Klimapolitisch scheint die EU dennoch bisweilen die Staaten vor sich herzutreiben, etwa beim Emissionshandel oder anderen Umweltauflagen, die Kohlestrom verteuern. An bestimmten Punkten kann die EU-Technokratie tatsächlich Spielräume für eine öko-technische Modernisierung effektiver ausnutzen als nationale Regierungen, da sie kaum populistische Gegenmobilisierungen aushalten muss. Doch wie beim Emissionshandel ist die Form immer vorgegeben: Es müssen marktkonforme Lösungen sein, alles andere wäre »diskriminierend«. Die Grenze ist erreicht, bevor Kapitalinteressen in der Breite negativ betroffen würden. Vorrangiges Ziel des »European Green Deal« ist Wettbewerbsfähigkeit, dann erst Klimaschutz – für 1,5 Grad zu wenig.

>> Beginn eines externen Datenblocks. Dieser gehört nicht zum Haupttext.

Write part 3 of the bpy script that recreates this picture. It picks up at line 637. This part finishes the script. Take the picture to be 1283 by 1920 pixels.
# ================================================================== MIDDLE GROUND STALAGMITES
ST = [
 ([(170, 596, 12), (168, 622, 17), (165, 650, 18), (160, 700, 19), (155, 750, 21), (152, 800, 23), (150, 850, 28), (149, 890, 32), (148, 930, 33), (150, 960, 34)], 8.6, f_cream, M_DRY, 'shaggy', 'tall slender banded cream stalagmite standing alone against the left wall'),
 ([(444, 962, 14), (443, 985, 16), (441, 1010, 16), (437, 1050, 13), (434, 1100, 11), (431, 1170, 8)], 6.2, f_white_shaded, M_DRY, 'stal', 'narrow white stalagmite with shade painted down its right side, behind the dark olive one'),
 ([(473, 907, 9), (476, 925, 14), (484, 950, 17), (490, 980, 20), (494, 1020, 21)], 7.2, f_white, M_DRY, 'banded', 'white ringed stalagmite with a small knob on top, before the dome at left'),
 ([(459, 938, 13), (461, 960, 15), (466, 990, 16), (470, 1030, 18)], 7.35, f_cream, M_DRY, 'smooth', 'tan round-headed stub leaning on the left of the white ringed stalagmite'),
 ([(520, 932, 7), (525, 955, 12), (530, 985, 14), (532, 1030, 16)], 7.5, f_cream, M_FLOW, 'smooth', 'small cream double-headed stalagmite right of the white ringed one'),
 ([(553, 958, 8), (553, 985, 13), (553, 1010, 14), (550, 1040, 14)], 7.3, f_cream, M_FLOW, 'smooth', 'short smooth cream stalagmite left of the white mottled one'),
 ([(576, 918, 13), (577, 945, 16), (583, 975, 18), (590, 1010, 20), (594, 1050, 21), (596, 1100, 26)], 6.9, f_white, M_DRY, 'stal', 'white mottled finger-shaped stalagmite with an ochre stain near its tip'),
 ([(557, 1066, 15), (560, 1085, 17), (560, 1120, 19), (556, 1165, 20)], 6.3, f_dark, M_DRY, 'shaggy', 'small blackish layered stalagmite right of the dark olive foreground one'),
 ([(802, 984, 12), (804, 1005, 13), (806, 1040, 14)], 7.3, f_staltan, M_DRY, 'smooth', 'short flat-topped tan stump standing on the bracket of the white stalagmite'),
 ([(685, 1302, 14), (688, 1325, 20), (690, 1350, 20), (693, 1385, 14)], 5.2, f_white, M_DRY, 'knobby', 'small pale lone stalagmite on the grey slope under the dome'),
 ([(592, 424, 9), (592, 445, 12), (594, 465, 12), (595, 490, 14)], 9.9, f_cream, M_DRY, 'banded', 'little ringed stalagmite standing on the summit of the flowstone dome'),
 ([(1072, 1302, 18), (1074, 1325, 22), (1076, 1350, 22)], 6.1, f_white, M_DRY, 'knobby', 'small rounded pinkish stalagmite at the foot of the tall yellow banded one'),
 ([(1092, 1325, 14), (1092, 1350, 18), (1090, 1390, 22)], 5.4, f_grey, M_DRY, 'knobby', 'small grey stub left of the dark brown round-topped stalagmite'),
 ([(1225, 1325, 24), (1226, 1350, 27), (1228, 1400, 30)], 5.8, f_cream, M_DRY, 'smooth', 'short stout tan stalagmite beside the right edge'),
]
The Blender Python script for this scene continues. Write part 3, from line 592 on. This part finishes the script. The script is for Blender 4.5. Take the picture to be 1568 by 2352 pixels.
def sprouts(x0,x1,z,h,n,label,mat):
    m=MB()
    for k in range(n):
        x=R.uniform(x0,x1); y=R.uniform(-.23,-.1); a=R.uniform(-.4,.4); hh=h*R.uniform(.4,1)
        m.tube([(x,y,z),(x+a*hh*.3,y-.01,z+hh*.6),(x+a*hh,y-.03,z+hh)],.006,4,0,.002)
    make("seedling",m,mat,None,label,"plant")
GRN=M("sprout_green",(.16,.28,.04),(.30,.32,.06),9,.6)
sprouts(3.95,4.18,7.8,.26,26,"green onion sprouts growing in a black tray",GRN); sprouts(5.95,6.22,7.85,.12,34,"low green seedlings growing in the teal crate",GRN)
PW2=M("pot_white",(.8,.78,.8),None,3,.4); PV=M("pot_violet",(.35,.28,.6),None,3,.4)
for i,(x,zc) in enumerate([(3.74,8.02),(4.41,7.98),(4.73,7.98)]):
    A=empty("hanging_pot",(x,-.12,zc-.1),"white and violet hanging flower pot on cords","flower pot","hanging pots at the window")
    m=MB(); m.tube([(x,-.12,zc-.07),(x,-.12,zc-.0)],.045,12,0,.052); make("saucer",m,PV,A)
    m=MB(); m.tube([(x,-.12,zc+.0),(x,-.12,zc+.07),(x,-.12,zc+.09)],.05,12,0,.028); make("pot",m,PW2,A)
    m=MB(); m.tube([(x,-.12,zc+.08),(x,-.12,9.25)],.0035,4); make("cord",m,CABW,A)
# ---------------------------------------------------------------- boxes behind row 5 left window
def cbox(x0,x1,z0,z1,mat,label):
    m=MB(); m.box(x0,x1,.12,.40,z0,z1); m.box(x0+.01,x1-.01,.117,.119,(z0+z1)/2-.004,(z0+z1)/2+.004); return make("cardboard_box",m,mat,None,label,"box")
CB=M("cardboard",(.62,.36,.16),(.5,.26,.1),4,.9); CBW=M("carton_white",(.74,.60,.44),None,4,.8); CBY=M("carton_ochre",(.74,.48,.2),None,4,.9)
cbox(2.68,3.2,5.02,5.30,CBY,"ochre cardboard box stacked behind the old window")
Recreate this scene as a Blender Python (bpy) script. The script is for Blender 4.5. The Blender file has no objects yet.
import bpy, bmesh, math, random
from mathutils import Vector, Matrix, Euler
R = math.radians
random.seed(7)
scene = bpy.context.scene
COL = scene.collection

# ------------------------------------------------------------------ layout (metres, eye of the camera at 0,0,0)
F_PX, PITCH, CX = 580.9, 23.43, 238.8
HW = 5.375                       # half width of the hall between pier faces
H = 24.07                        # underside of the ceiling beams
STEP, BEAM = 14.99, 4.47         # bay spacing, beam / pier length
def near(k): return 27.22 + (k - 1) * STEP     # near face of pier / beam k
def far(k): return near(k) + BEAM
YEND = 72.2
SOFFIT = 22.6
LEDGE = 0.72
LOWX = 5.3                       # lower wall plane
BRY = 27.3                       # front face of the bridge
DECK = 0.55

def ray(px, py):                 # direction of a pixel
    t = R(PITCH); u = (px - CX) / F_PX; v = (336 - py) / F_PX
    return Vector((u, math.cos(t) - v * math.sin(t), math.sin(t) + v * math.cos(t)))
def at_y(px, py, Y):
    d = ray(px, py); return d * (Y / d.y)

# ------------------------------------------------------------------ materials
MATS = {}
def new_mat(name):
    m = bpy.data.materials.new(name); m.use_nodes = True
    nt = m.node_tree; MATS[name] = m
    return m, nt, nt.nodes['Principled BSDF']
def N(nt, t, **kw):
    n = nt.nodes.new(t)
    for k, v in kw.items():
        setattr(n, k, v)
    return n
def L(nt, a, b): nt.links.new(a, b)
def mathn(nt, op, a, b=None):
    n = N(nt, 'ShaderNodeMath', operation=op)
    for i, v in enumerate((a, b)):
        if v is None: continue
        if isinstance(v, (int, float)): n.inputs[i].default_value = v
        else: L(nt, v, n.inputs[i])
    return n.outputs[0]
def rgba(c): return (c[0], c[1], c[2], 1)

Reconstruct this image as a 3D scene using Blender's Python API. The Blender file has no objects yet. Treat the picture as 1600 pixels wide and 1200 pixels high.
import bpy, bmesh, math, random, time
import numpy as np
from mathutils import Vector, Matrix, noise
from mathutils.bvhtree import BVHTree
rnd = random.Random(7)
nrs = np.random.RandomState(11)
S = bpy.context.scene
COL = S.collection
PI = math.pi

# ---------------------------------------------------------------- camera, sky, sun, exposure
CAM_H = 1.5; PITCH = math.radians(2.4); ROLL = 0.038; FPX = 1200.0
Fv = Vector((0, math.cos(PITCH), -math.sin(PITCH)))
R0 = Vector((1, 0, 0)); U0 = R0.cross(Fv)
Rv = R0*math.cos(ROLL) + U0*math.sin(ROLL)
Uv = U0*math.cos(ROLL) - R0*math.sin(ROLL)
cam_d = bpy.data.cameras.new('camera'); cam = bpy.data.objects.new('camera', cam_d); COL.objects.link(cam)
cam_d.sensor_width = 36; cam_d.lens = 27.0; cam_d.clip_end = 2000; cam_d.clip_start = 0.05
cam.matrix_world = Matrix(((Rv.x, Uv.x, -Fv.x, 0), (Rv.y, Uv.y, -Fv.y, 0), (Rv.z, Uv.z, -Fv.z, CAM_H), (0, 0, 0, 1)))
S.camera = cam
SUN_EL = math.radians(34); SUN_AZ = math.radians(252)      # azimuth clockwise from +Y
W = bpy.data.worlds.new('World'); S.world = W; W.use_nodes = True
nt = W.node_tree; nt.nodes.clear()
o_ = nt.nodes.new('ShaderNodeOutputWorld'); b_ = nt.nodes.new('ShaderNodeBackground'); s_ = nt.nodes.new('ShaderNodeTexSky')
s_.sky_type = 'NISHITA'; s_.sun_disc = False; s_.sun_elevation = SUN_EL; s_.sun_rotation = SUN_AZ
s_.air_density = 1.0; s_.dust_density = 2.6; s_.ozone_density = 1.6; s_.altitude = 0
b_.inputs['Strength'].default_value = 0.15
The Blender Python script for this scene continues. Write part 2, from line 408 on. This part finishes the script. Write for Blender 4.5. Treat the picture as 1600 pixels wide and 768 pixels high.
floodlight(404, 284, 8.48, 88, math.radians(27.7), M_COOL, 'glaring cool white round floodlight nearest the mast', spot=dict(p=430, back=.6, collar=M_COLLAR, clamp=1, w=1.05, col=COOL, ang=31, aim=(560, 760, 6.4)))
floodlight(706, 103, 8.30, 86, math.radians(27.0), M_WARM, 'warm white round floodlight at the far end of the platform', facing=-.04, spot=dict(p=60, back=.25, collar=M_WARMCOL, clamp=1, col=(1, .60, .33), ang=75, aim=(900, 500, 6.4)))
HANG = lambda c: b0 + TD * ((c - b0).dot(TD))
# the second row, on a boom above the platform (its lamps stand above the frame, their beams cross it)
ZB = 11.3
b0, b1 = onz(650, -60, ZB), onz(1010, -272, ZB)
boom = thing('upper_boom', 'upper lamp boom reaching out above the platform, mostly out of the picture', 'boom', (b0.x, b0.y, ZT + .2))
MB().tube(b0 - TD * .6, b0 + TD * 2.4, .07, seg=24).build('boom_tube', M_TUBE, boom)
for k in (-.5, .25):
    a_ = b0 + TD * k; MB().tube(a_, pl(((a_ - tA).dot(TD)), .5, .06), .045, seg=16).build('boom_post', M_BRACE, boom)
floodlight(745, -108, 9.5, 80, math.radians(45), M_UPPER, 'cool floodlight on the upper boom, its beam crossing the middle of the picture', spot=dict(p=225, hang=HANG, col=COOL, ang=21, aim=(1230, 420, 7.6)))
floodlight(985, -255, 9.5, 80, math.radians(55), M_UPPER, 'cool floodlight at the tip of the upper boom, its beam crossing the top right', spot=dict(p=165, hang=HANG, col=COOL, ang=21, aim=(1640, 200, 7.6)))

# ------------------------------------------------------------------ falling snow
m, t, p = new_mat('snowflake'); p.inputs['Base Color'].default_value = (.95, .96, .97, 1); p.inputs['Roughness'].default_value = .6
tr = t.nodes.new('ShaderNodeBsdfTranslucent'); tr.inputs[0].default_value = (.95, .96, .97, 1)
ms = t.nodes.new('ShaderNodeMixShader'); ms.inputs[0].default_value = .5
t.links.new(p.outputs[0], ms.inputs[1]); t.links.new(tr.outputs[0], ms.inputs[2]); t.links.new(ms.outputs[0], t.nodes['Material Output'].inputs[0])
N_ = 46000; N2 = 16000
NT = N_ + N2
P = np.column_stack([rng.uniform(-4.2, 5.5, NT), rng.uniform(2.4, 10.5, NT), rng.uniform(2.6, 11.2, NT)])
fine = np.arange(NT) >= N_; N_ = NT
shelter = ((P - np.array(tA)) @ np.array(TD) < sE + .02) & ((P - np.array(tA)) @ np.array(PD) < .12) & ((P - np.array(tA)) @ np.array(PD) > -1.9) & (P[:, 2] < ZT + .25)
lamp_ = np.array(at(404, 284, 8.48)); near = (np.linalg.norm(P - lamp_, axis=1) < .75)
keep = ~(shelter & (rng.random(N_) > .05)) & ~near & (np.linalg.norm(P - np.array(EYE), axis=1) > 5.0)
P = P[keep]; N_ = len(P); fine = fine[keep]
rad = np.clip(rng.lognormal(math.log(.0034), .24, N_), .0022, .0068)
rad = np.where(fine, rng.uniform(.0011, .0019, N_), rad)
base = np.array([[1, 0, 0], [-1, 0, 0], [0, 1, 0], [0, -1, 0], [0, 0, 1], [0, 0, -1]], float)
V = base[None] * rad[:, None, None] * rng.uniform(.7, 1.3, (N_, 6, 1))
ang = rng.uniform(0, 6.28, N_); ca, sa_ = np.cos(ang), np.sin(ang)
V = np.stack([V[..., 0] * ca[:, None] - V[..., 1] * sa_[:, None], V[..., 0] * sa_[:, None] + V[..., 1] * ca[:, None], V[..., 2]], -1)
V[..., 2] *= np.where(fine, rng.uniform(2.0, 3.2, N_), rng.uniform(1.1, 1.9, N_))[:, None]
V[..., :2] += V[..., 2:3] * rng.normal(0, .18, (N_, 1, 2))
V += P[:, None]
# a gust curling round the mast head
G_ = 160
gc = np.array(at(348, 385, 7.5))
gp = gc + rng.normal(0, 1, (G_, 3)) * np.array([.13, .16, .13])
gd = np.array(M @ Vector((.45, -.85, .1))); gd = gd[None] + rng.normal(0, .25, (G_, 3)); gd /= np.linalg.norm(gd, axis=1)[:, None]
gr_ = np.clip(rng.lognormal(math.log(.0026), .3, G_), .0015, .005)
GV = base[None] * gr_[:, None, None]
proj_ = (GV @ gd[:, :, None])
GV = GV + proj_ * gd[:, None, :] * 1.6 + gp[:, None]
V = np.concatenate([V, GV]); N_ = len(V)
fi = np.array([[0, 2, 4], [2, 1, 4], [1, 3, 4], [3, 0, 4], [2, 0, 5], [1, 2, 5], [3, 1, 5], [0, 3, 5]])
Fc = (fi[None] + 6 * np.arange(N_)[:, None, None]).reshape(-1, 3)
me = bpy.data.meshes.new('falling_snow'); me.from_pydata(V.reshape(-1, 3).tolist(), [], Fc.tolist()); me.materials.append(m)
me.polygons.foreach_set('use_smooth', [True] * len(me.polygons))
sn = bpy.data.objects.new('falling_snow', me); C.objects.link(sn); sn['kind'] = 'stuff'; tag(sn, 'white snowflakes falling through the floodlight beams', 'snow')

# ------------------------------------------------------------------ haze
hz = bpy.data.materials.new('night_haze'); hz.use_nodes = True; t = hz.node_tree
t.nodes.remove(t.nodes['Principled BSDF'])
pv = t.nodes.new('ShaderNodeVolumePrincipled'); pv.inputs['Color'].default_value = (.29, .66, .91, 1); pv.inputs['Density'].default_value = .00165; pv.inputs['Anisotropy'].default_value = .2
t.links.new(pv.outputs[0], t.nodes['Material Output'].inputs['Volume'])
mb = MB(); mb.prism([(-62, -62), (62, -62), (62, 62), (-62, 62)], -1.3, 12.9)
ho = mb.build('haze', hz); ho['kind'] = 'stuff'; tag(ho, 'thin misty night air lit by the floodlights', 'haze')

Auch die Klimabewegung ist da nicht besonders handlungsfähig. Neben punktuellen Treffen rund um die UN-Klimagipfel gibt es einen freundlichen Austausch über den Stand der Auseinandersetzungen mit nationalen Regierungen oder Konzernen. Aktivist*innen sehen sich auf Klimacamps quer durch Europa, um dort lokale Kämpfe zu unterstützen. Auf EU-Ebene arbeiten eine Handvoll NGO-Expert*innen und starten ab und zu europaweite Petitionen. Das Kräfteungleichgewicht gegenüber der gerne zitierten Armee von Industrielobbyist*innen ist hier viel dramatischer als auf Bundesebene, wo die Klimabewegung zumindest zu einer relevanten Debattenakteurin geworden ist.

Um Strategien für Klimagerechtigkeit entwickeln zu können, die nicht sofort am EU-Bollwerk abprallen, müsste sich die Bewegung mit dessen Rolle intensiver befassen. Immerhin teilen andere soziale Bewegungen dieses Schicksal – und könnten europapolitisch zusammenkommen.